----- STORED RECORDS -----

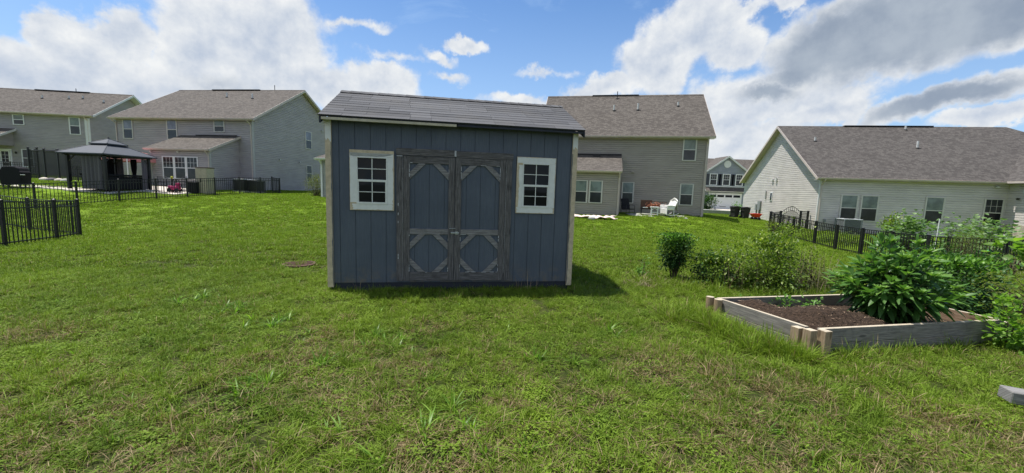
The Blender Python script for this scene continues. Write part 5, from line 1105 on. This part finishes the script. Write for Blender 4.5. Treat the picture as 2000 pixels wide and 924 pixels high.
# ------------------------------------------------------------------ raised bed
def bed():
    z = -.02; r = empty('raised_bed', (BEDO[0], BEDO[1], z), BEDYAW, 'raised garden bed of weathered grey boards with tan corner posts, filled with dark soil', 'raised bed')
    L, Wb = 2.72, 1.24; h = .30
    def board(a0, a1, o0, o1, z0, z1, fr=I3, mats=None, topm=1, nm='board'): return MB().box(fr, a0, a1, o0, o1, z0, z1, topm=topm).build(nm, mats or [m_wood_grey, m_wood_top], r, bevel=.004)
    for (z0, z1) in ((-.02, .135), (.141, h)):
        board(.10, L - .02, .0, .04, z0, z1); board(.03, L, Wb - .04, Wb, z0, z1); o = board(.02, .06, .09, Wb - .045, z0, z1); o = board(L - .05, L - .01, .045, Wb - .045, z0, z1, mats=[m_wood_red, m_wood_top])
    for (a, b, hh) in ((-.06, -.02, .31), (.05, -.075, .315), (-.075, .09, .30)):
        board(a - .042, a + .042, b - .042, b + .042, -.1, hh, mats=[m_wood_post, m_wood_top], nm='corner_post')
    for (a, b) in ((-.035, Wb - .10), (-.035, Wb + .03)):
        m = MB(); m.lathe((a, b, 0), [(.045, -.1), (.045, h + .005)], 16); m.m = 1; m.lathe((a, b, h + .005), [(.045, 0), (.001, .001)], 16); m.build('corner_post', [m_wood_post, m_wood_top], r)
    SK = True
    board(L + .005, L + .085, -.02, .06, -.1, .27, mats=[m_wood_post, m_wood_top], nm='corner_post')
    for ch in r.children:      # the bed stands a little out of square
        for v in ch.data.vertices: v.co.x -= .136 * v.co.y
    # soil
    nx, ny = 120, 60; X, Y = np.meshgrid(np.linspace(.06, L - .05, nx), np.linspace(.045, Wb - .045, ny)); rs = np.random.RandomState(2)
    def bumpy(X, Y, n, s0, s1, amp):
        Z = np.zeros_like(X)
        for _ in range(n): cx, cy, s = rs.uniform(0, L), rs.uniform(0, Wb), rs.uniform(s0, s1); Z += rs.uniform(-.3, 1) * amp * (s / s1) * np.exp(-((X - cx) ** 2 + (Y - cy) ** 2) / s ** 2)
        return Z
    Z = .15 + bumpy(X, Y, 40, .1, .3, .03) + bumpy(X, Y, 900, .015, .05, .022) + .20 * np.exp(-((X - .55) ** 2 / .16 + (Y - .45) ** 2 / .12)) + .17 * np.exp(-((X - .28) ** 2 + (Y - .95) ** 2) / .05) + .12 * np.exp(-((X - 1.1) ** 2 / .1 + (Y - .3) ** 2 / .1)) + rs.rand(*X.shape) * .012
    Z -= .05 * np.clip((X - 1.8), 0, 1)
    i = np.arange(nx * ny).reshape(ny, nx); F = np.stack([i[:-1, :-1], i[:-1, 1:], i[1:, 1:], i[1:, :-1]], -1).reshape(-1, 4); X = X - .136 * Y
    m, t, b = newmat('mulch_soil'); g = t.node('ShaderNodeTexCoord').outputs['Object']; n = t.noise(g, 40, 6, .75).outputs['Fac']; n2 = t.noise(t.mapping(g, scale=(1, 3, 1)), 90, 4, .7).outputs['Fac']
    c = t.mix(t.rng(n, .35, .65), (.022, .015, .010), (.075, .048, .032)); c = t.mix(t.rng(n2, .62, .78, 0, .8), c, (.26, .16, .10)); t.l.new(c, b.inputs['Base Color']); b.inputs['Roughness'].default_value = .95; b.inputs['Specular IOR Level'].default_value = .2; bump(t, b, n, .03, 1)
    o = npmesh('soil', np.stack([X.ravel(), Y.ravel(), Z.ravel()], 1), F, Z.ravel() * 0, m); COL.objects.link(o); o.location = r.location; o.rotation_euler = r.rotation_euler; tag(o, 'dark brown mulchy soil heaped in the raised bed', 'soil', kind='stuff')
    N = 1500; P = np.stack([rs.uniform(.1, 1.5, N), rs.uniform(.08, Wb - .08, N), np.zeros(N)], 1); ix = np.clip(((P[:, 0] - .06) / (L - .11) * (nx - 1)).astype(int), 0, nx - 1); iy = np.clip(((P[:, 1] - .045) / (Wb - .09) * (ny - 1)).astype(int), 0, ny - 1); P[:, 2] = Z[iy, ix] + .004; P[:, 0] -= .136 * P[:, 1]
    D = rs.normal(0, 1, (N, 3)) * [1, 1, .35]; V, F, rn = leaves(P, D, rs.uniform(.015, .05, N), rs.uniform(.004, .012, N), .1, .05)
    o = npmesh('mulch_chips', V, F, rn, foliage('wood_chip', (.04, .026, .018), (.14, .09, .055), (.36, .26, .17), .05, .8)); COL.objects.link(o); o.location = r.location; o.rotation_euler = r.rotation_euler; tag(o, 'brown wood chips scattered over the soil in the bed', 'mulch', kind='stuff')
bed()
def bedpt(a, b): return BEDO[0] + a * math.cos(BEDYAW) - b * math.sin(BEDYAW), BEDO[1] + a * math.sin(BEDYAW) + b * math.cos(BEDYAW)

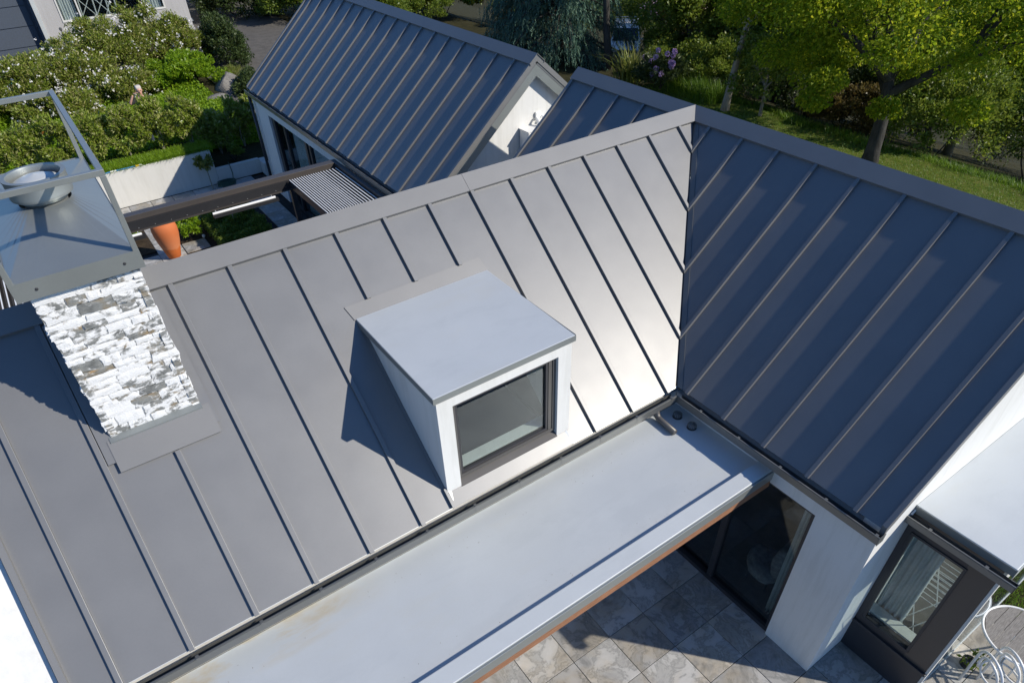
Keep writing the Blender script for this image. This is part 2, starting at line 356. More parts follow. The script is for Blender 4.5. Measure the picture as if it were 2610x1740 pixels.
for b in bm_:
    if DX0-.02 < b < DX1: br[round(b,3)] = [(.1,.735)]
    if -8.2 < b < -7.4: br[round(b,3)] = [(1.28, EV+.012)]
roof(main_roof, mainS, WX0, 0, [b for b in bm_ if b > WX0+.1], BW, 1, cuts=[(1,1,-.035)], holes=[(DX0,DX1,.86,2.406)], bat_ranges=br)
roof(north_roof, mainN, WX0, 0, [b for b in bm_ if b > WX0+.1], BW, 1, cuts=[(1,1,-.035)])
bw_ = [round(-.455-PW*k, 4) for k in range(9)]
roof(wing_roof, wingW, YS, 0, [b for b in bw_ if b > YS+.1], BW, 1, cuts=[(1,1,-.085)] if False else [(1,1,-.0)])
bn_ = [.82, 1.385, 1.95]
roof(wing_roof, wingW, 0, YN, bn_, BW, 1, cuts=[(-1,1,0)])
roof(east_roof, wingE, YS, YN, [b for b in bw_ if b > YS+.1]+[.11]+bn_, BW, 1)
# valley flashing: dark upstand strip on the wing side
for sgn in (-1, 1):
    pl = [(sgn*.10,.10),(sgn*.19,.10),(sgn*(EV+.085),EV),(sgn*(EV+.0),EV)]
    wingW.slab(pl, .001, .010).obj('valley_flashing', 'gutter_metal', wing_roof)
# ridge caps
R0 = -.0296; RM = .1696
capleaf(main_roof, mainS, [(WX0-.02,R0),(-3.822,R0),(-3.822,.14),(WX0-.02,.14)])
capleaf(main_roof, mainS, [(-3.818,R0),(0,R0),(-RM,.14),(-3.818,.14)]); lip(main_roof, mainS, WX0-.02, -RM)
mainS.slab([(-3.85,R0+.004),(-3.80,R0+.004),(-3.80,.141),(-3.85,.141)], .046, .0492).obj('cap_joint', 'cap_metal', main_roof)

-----

SHORT EXERCISE:
All lines from the one that contains "Keep writing the" through the end of the material are to be quoted exactly, with both ends included.

OUTPUT BELOW:
Keep writing the Blender script for this image. This is part 2, starting at line 356. More parts follow. The script is for Blender 4.5. Measure the picture as if it were 2610x1740 pixels.
for b in bm_:
    if DX0-.02 < b < DX1: br[round(b,3)] = [(.1,.735)]
    if -8.2 < b < -7.4: br[round(b,3)] = [(1.28, EV+.012)]
roof(main_roof, mainS, WX0, 0, [b for b in bm_ if b > WX0+.1], BW, 1, cuts=[(1,1,-.035)], holes=[(DX0,DX1,.86,2.406)], bat_ranges=br)
roof(north_roof, mainN, WX0, 0, [b for b in bm_ if b > WX0+.1], BW, 1, cuts=[(1,1,-.035)])
bw_ = [round(-.455-PW*k, 4) for k in range(9)]
roof(wing_roof, wingW, YS, 0, [b for b in bw_ if b > YS+.1], BW, 1, cuts=[(1,1,-.085)] if False else [(1,1,-.0)])
bn_ = [.82, 1.385, 1.95]
roof(wing_roof, wingW, 0, YN, bn_, BW, 1, cuts=[(-1,1,0)])
roof(east_roof, wingE, YS, YN, [b for b in bw_ if b > YS+.1]+[.11]+bn_, BW, 1)
# valley flashing: dark upstand strip on the wing side
for sgn in (-1, 1):
    pl = [(sgn*.10,.10),(sgn*.19,.10),(sgn*(EV+.085),EV),(sgn*(EV+.0),EV)]
    wingW.slab(pl, .001, .010).obj('valley_flashing', 'gutter_metal', wing_roof)
# ridge caps
R0 = -.0296; RM = .1696
capleaf(main_roof, mainS, [(WX0-.02,R0),(-3.822,R0),(-3.822,.14),(WX0-.02,.14)])
capleaf(main_roof, mainS, [(-3.818,R0),(0,R0),(-RM,.14),(-3.818,.14)]); lip(main_roof, mainS, WX0-.02, -RM)
mainS.slab([(-3.85,R0+.004),(-3.80,R0+.004),(-3.80,.141),(-3.85,.141)], .046, .0492).obj('cap_joint', 'cap_metal', main_roof)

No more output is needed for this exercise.